##### Supplied data

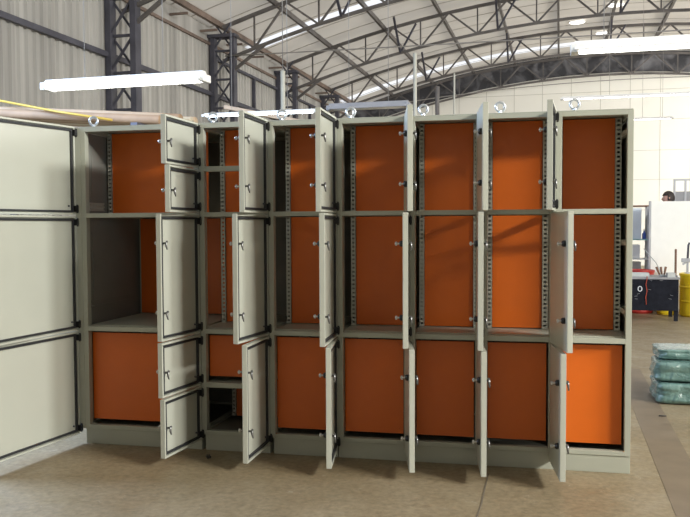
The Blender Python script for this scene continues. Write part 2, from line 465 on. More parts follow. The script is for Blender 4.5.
# thin cables across the hall
def cable(pts, r, label, m=m_cable, name='steel_cable', group=None):
    o = MB().tube(pts, r, 6).build(name, m); return tag(o, label, 'cable', group)
def sag(a, c, s, n=12): return [Vector(a).lerp(Vector(c), i/n) - Vector((0, 0, s*4*(i/n)*(1-i/n))) for i in range(n+1)]
cable(sag(H(-8.0, 34.0, 6.55), H(11.2, 34.0, 6.9), -.55), .02, 'thin pale cable crossing low in front of the black gable sheeting')
cable(sag(H(-8.2, 19.45, 5.9), H(12.2, 19.45, 5.9), .05), .016, 'thin tie cable strung across the hall below the second truss')

# lifting roof lights: small bright domes on the roof skin
for (x, y, l) in [(0.5, 29.0, 'small oval roof light left of the other two'), (1.62, 27.2, 'small oval roof light highest of the three at upper right'), (1.45, 31.0, 'small faint oval roof light lowest of the three')]:
    z = zroof(x) - .03
    t = thing('roof_dome', H(x, y, z-.02), l, 'roof light', 'oval roof lights', HROT)
    b = MB(); b.lathe([(0.001, -.035), (.18, -.03), (.25, -.012), (.26, .0)], n=20); b.build('dome_lens', glow('roof_dome_lit', (1, 1, .97), 2.2), t)
    b = MB(); b.tube([(math.cos(a)*.27, math.sin(a)*.27, .005) for a in [2*math.pi*q/20 for q in range(20)]], .018, 6, closed=True); b.build('dome_rim', m_white, t)

# ------------------------------------------------------------------ hanging lamps
def lamp(pa, pb, h, label, lit=True, tube_m=None, wires=(0.25, 0.75), ztop_=None):
    pa, pb = Vector(pa), Vector(pb); L = (pb-pa).length; mid = (pa+pb)/2
    t = thing('fluorescent_light', mid, label, 'lamp', 'hanging fluorescent lights', math.atan2(pb.y-pa.y, pb.x-pa.x))
    x = L/2; w = h*1.05
    b = MB()
    prof = [(-w*.95, -h*.30), (-w*.45, h*.30), (-w*.28, h*.5), (w*.28, h*.5), (w*.45, h*.30), (w*.95, -h*.30), (w*.9, -h*.34), (w*.40, h*.18), (-w*.40, h*.18), (-w*.9, -h*.34)]
    vs = [(xx, p[0], p[1]) for xx in (-x, x) for p in prof]; n = len(prof)
    b.add(vs, [(k, (k+1) % n, n+(k+1) % n, n+k) for k in range(n)] + [list(range(n))[::-1], list(range(n, 2*n))])
    b.build('reflector', m_white if lit else m_greyfix, t)
    for s in (-1, 1):
        MB().tube([(-x+.04, s*w*.52, -h*.22), (x-.04, s*w*.52, -h*.22)], h*.15, 10).build('tube', tube_m or (m_tube if lit else m_white), t)
    for s in (-1, 1):
        b = MB(); b.box(s*x-.03, s*x+.03, -w*.75, w*.75, -h*.46, h*.2); b.build('end_socket', m_white if lit else m_greyfix, t, bevel=.006)
    top = ztop_ if ztop_ else 7.2
    for q in wires:
        xx = -x + L*q
        MB().tube([(xx, 0, h*.5), (xx, 0, top-mid.z)], .0035, 5).build('hanging_wire', m_cable, t)
    return t
lamp(H(-5.22, 7.62, 3.085), H(-3.42, 7.58, 3.055), .115, 'long white lit fluorescent lamp hanging at upper left before the corrugated wall', ztop_=6.6)
lamp(H(0.10, 6.8, 2.985), H(1.95, 6.8, 2.975), .10, 'wide white lit fluorescent lamp hanging at upper right, cut by the frame', wires=(.12, .5, .88))
lamp(H(-4.42, 9.8, 3.02), H(-2.93, 9.8, 3.01), .05, 'lit lamp with a bluish glow just above the second and third cabinets', tube_m=m_tubeb, ztop_=6.7)
lamp(H(-2.95, 10.5, 3.16), H(-1.90, 10.5, 3.14), .10, 'unlit grey lamp body behind the tops of the fourth and fifth cabinets', lit=False, ztop_=7.0)
lamp(H(0.02, 16.0, 3.95), H(3.4, 16.0, 3.97), .06, 'very long thin lamp line above the right end of the cabinets')
lamp(H(1.59, 20.0, 4.02), H(2.45, 20.0, 4.02), .055, 'short thin lamp hanging before the white end wall right of the cabinets')

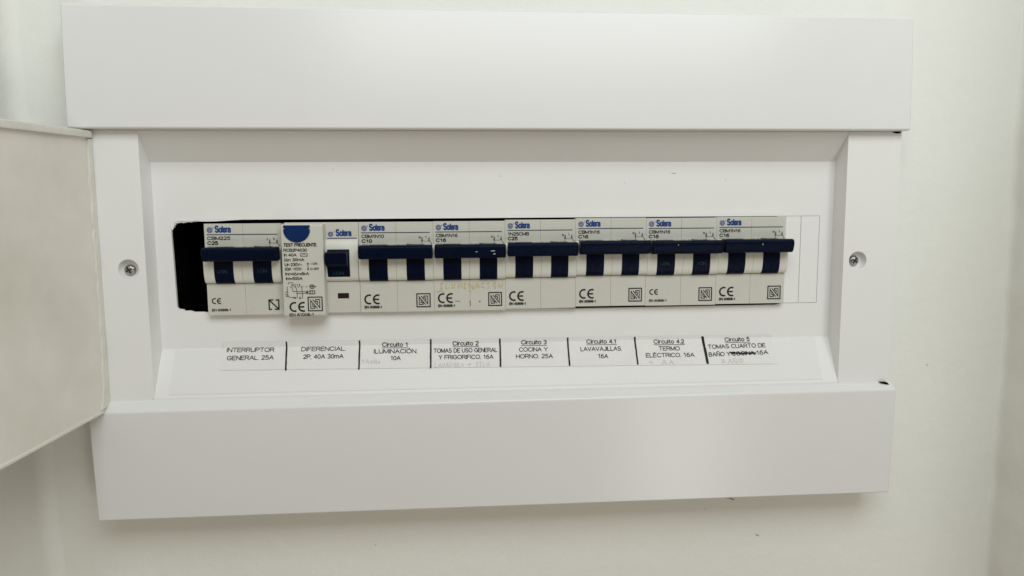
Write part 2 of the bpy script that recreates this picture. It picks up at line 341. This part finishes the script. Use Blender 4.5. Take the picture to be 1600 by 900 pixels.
# blanking plates closing the right end of the opening
bm = bmesh.new(); slab(bm, [(150, OB+.15), (162.4, OB+.15), (162.4, OT-.15), (150, OT-.15)], [], 3.05, 4.2); bpart('blanking_plate', bm, M['plate'], .12, 1)
bm = bmesh.new(); slab(bm, [(162.62, OB+.15), (172.25, OB+.15), (172.25, OT-.15), (162.62, OT-.15)], [], 3.05, 4.2); bpart('blanking_plate', bm, M['plate'], .12, 1)
bm = bmesh.new(); box(bm, 156, 174, 3.9, 5, OB-1, OT+1); bpart('blanking_backing', bm, M['groove'])
# dark inside of the box, and the rail
bm = bmesh.new(); slab(bm, [(-158, -40), (178, -40), (178, 46), (-158, 46)], [[(-156, -38), (176, -38), (176, 44), (-156, 44)]], 4.6, 62)
box(bm, -158, 178, 62, 64, -40, 46); bpart('back_box', bm, M['black_int'], smooth=False)
bm = bmesh.new(); box(bm, -155, 175, 52, 53.5, -18, 17); box(bm, -155, 175, 47, 52, -18, -16.8); box(bm, -155, 175, 47, 52, 15.8, 17); bpart('mounting_rail', bm, M['rail'], smooth=False)

# clear label channel on the sloped foot (thin raised sheet)
def L(X, t, lift=0.0):      # point on the foot: t mm down from the crease (negative: above it, on the flat field)
    n = (Vector((0, -1, 0))+Vector((0, SD.z, -SD.y))).normalized()
    p = Vector((X, 3.0, -41.7-t)) if t <= 0 else Vector((X, 3.0, -41.7))+SD*t
    return p+n*lift
def foot_sheet(name, m, fn_top, fn_bot, x0, x1, lift, thick, parent, org, nx=24, cre=True):
    bm = bmesh.new(); rows = []
    for k in range(4):
        row = []
        for i in range(nx+1):
            X = x0+(x1-x0)*i/nx; a, b = fn_top(X), fn_bot(X)
            ts = [a, 0.0, b*.5, b] if a < 0 else [a, a+(b-a)*.33, a+(b-a)*.66, b]
            row.append(bm.verts.new(L(X, ts[k], lift+.12*(k in (0,))*math.sin(X*.05)**2)))
        rows.append(row)
    fs = [bm.faces.new((rows[k][i], rows[k][i+1], rows[k+1][i+1], rows[k+1][i])) for k in range(3) for i in range(nx)]
    ex = bmesh.ops.extrude_face_region(bm, geom=fs)
    bmesh.ops.translate(bm, verts=[v for v in ex['geom'] if isinstance(v, bmesh.types.BMVert)], vec=(0, thick, thick*.3))
    return finish(name, bm, m, parent, org=org, smooth=False)
foot_sheet('label_channel', M['tape'], lambda X: .35, lambda X: 22.8, -153.0, 171.6, .22, .4, board, BO)

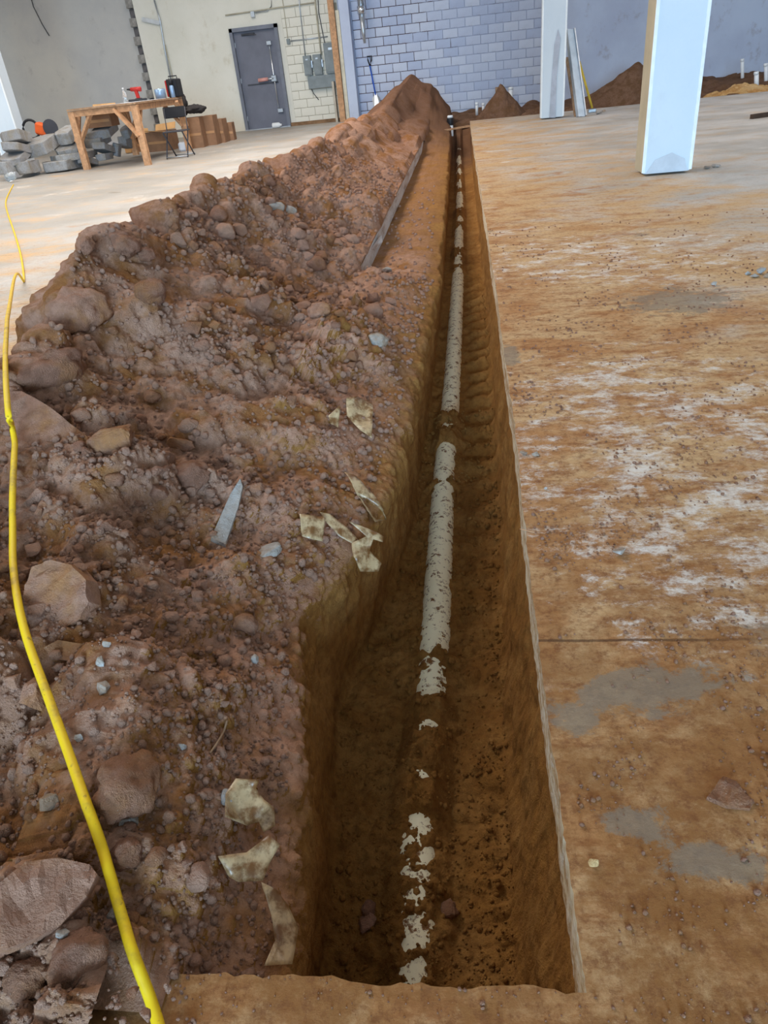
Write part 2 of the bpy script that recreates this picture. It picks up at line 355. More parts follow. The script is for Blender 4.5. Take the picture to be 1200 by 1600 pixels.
segs = []                                  # columns: (start xyz, end xyz, count, sag)
def seg(a, b, n, sag=0.):
    u = np.linspace(0, 1, n, endpoint=False)[None, :]
    x = a[0][:, None] * (1 - u) + b[0][:, None] * u; z = a[1][:, None] * (1 - u) + b[1][:, None] * u
    z = z + (np.asarray(sag)[:, None] if np.ndim(sag) else sag) * np.sin(np.pi * u); return np.stack([x, z], -1)
zero = Yj * 0
spill_row = np.clip((spillB + .10) / .10, 0, 1)                            # 1 where soil flows over the slab edge, 0 where the cut face shows
seq = [seg((toeX, zero - .01), (crestX, crestZ), 46, 0.),
       seg((crestX, crestZ), (slabX, spillA), 170, -.05 * np.clip((crestZ - spillA) / .4, 0, 1.5)),
       seg((slabX + .004, spillB), (lipX, lipZ), 100, .015),
       seg((lipX, lipZ), (floorL, floorZ), 60),
       seg((floorL, floorZ), (floorR, floorZ + .015), 110, -.02),
       seg((floorR, floorZ + .015), (edgeR + .004, zero - SLABT), 60)]
NP = 46 + 170                              # columns belonging to the pile
prof = np.concatenate(seq + [np.stack([edgeR + .004, zero - SLABT], -1)[:, None, :]], 1)
def smooth_cols(p, lo, hi, it):
    for _ in range(it): p[:, lo + 1:hi - 1] = .25 * p[:, lo:hi - 2] + .5 * p[:, lo + 1:hi - 1] + .25 * p[:, lo + 2:hi]
prof_b = prof.copy(); smooth_cols(prof, 0, NP, 30); smooth_cols(prof, NP, prof.shape[1], 26); smooth_cols(prof_b, 0, prof.shape[1], 28)
prof = prof * (1 - spill_row[:, None, None]) + prof_b * spill_row[:, None, None]
NI = prof.shape[1]
P = np.zeros((ROWS, NI, 3)); P[..., 0] = prof[..., 0]; P[..., 1] = Yj[:, None]; P[..., 2] = prof[..., 1]
dI = np.gradient(P, axis=1); dJ = np.gradient(P, axis=0); Nn = np.cross(dI, dJ); Nn /= np.linalg.norm(Nn, axis=-1, keepdims=True) + 1e-9
Nn *= np.where(Nn[..., 2:3] < -.2, -1, 1)
arc = np.concatenate([np.zeros((ROWS, 1)), np.cumsum(np.linalg.norm(np.diff(prof, axis=1), axis=-1), 1)], 1)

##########

> **Given instruction**
From the entries above, extract each line containing "More".

> **Finished exercise**
The Blender Python script for this scene continues. Write part 2, from line 465 on. More parts follow. The script is for Blender 4.5.
Write part 2 of the bpy script that recreates this picture. It picks up at line 355. More parts follow. The script is for Blender 4.5. Take the picture to be 1200 by 1600 pixels.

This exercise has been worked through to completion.